--- What this task involves ---
In the listing that follows, locate the line containing "Build this scene" and the line containing "PI = math.pi". Retype exactly those two lines and every line between them, and nothing more.

** Start of Working data **

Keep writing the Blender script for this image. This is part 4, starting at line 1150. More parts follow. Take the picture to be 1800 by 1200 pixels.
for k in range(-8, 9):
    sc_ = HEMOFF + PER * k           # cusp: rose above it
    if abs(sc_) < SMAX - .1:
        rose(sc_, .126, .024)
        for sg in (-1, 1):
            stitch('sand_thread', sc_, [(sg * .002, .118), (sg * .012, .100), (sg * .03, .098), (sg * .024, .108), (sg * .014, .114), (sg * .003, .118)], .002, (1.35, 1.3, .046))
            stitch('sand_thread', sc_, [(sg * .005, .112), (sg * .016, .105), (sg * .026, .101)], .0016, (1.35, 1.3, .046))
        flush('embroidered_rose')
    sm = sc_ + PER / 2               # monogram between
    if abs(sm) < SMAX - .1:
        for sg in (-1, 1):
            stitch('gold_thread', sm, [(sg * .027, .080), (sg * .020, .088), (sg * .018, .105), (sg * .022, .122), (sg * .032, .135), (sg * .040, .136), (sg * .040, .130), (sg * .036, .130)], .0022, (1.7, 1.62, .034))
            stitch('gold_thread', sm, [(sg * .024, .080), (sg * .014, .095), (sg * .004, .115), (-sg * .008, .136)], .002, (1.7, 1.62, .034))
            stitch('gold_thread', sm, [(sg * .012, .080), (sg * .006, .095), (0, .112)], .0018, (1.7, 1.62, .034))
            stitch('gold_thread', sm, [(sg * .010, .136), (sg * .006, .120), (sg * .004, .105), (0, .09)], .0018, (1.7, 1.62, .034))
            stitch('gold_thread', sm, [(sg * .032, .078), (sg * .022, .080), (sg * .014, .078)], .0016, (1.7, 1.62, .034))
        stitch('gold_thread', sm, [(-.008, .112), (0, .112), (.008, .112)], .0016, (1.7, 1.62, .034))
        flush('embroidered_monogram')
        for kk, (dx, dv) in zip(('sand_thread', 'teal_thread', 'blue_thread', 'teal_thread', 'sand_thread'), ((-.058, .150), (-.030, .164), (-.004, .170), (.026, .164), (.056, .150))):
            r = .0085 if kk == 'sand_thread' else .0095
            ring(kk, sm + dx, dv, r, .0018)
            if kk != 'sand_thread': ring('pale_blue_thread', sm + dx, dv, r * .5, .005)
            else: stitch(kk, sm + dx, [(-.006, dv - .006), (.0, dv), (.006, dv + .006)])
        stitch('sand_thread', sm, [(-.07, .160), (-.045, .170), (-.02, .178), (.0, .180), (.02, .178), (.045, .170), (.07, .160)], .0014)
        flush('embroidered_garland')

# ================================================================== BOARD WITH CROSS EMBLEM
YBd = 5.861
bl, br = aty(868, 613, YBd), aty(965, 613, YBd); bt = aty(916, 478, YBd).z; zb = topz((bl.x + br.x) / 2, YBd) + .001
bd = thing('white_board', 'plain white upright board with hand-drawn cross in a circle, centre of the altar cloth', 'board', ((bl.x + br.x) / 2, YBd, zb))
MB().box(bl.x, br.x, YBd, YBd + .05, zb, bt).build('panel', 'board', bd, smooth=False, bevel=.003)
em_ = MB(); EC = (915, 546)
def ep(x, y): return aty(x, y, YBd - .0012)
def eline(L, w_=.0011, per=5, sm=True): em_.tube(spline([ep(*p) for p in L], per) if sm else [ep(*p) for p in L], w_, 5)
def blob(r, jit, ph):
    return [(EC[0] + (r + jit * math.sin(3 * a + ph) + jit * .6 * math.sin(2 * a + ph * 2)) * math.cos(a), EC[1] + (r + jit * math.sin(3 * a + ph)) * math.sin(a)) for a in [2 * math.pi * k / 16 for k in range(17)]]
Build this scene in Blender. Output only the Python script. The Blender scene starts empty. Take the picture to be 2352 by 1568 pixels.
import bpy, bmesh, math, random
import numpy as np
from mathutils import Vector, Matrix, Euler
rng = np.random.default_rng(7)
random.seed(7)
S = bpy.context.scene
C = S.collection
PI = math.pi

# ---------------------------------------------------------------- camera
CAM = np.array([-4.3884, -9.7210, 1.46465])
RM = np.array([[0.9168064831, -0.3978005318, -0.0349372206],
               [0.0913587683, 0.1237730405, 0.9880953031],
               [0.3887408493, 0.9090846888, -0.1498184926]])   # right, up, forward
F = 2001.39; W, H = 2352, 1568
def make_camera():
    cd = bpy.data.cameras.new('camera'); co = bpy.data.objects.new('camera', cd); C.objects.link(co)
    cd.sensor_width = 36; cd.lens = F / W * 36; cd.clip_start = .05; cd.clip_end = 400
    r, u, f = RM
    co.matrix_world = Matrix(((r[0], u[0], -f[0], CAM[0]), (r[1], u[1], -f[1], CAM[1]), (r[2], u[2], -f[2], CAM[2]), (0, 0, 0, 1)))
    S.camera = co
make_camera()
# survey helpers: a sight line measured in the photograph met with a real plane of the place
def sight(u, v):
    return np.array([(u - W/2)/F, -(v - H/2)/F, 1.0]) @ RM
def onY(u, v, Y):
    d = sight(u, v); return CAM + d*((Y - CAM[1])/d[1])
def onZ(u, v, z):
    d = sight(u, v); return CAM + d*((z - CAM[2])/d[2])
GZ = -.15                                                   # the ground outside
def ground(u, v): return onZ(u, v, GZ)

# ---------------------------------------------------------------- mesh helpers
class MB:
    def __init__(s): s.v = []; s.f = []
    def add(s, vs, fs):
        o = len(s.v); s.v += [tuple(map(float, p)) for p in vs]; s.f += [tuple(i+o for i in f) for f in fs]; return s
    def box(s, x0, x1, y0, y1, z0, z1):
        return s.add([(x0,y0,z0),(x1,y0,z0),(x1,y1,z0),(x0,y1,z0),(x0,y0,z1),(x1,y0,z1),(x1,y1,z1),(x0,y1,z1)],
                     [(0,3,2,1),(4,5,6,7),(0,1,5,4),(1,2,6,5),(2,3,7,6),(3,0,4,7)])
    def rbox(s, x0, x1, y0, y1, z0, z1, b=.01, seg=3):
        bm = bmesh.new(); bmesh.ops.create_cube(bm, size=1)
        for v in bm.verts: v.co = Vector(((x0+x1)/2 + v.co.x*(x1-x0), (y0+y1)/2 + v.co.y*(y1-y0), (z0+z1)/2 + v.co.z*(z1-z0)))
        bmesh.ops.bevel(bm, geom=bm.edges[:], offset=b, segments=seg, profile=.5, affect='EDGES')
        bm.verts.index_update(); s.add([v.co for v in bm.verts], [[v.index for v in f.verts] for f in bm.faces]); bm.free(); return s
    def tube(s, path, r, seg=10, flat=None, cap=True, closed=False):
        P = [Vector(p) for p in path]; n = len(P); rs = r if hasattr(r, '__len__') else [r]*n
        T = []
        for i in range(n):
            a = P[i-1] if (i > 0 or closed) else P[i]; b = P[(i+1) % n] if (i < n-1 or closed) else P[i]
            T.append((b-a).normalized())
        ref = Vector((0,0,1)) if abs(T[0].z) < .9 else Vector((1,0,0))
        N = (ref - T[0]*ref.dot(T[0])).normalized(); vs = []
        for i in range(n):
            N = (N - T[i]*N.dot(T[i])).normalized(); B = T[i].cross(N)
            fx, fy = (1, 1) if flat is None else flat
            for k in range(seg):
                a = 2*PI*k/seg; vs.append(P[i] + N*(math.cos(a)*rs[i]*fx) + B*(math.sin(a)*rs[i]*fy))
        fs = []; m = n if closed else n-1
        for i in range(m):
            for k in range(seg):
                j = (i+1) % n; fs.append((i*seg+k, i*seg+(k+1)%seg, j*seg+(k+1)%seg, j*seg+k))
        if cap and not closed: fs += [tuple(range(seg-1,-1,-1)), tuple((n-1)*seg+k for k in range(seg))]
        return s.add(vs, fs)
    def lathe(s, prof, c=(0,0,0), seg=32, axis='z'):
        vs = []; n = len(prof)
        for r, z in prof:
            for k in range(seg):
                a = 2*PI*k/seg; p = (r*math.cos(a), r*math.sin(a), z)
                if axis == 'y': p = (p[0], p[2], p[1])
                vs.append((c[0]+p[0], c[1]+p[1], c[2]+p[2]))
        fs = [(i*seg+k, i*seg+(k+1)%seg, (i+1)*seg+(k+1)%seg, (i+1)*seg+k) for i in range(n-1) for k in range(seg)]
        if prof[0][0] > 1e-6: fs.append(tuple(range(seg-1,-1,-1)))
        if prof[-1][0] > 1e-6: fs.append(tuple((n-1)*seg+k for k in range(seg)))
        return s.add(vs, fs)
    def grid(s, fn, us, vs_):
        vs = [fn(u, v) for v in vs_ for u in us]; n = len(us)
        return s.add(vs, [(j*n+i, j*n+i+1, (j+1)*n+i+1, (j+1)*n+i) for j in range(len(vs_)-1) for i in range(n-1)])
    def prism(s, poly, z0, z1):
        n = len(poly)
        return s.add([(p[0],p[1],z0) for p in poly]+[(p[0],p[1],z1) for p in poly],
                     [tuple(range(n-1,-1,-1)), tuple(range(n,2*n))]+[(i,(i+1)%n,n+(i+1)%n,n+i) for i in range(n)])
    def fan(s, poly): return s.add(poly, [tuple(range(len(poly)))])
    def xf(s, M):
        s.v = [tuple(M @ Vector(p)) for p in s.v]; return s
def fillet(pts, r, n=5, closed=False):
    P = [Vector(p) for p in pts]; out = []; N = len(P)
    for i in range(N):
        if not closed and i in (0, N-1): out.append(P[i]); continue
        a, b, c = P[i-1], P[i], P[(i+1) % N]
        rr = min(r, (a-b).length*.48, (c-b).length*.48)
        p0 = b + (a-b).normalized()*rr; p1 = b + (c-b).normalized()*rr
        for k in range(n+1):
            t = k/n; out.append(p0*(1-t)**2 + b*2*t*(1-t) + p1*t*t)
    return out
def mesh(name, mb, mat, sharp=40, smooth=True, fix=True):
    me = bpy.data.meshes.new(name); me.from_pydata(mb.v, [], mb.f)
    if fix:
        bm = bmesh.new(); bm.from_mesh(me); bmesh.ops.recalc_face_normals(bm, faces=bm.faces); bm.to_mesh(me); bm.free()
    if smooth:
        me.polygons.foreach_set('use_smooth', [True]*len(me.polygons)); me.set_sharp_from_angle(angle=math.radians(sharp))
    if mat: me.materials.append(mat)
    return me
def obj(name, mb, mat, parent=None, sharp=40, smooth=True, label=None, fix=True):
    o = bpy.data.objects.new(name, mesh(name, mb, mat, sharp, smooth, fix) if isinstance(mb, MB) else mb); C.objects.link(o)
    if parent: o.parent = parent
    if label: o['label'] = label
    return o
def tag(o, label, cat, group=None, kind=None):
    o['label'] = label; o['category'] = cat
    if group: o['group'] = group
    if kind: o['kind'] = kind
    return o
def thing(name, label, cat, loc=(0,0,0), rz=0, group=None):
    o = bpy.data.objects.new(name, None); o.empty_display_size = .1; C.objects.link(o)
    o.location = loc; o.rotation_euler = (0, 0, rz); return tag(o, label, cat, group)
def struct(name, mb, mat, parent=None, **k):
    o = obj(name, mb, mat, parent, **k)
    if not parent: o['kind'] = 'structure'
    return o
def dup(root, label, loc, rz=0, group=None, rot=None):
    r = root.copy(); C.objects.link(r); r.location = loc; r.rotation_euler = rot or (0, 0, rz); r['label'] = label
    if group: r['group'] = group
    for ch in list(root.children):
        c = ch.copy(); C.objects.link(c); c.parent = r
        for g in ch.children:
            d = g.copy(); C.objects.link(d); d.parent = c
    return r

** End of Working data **

--- The reply ---
Build this scene in Blender. Output only the Python script. The Blender scene starts empty. Take the picture to be 2352 by 1568 pixels.
import bpy, bmesh, math, random
import numpy as np
from mathutils import Vector, Matrix, Euler
rng = np.random.default_rng(7)
random.seed(7)
S = bpy.context.scene
C = S.collection
PI = math.pi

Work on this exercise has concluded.